* [Given task]: Restate, exactly and without pictures, the lines from the start of the listing below through the line holding "cp_(D_, 1010, 610, .35, 'scrubby".

-- start of Dataset excerpt --

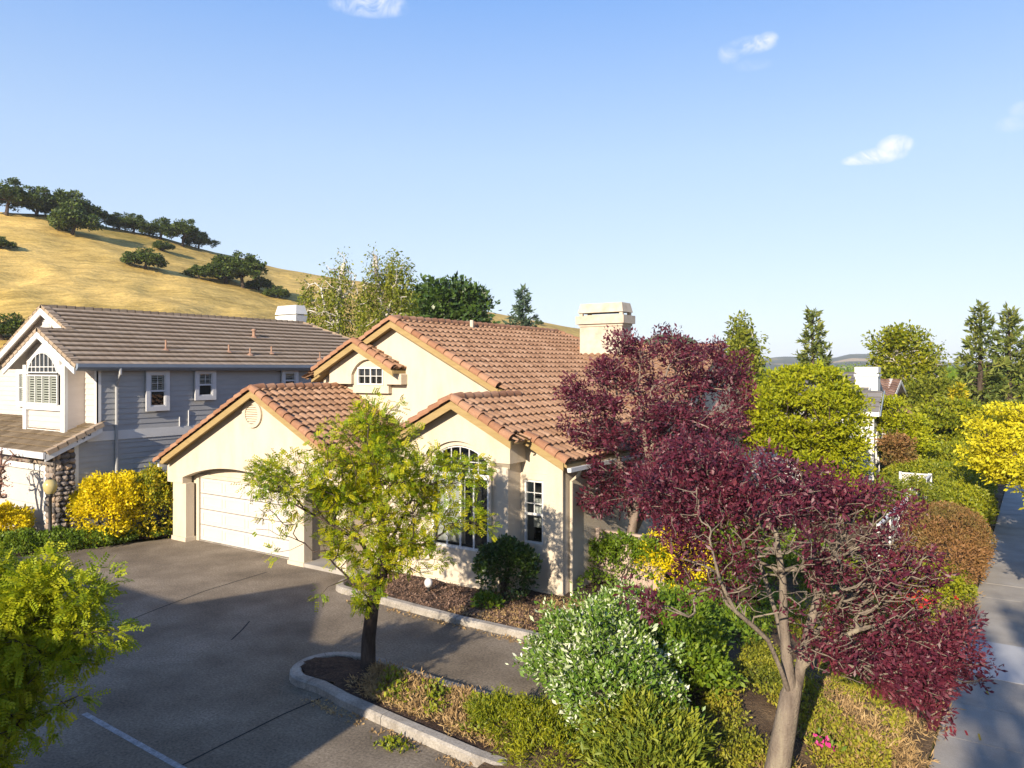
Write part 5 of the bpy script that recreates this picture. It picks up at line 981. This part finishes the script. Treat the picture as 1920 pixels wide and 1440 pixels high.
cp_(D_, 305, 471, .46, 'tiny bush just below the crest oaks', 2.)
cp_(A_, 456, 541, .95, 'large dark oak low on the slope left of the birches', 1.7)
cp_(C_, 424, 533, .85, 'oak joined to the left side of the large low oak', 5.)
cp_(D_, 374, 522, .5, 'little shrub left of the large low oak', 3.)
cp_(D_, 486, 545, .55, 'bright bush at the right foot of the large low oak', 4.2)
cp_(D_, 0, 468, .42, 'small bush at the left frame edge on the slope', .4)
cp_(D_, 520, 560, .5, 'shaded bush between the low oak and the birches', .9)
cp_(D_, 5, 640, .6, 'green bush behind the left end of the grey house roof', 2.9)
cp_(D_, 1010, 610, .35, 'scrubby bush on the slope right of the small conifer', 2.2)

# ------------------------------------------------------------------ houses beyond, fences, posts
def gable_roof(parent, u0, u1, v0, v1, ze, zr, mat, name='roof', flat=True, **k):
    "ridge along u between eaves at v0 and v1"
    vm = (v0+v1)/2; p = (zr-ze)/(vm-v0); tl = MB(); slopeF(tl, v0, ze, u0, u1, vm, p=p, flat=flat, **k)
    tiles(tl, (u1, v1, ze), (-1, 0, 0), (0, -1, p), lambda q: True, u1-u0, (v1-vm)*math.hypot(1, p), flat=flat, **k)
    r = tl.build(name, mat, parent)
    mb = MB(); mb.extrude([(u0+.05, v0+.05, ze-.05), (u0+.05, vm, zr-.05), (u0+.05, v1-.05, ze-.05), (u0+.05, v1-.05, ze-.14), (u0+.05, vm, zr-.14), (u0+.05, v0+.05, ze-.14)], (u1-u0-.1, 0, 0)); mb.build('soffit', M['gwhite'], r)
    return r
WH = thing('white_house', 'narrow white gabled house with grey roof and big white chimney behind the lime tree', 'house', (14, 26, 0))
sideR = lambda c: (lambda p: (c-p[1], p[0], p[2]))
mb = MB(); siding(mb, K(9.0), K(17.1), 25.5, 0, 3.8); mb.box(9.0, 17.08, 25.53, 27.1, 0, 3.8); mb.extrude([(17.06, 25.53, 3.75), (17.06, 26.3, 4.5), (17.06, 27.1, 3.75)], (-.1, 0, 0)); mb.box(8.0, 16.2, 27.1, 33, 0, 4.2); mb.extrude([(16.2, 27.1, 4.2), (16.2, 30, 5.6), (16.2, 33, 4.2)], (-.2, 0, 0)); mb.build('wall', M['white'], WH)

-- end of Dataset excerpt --

* [Output of the exercise]:
Write part 5 of the bpy script that recreates this picture. It picks up at line 981. This part finishes the script. Treat the picture as 1920 pixels wide and 1440 pixels high.
cp_(D_, 305, 471, .46, 'tiny bush just below the crest oaks', 2.)
cp_(A_, 456, 541, .95, 'large dark oak low on the slope left of the birches', 1.7)
cp_(C_, 424, 533, .85, 'oak joined to the left side of the large low oak', 5.)
cp_(D_, 374, 522, .5, 'little shrub left of the large low oak', 3.)
cp_(D_, 486, 545, .55, 'bright bush at the right foot of the large low oak', 4.2)
cp_(D_, 0, 468, .42, 'small bush at the left frame edge on the slope', .4)
cp_(D_, 520, 560, .5, 'shaded bush between the low oak and the birches', .9)
cp_(D_, 5, 640, .6, 'green bush behind the left end of the grey house roof', 2.9)
cp_(D_, 1010, 610, .35, 'scrubby bush on the slope right of the small conifer', 2.2)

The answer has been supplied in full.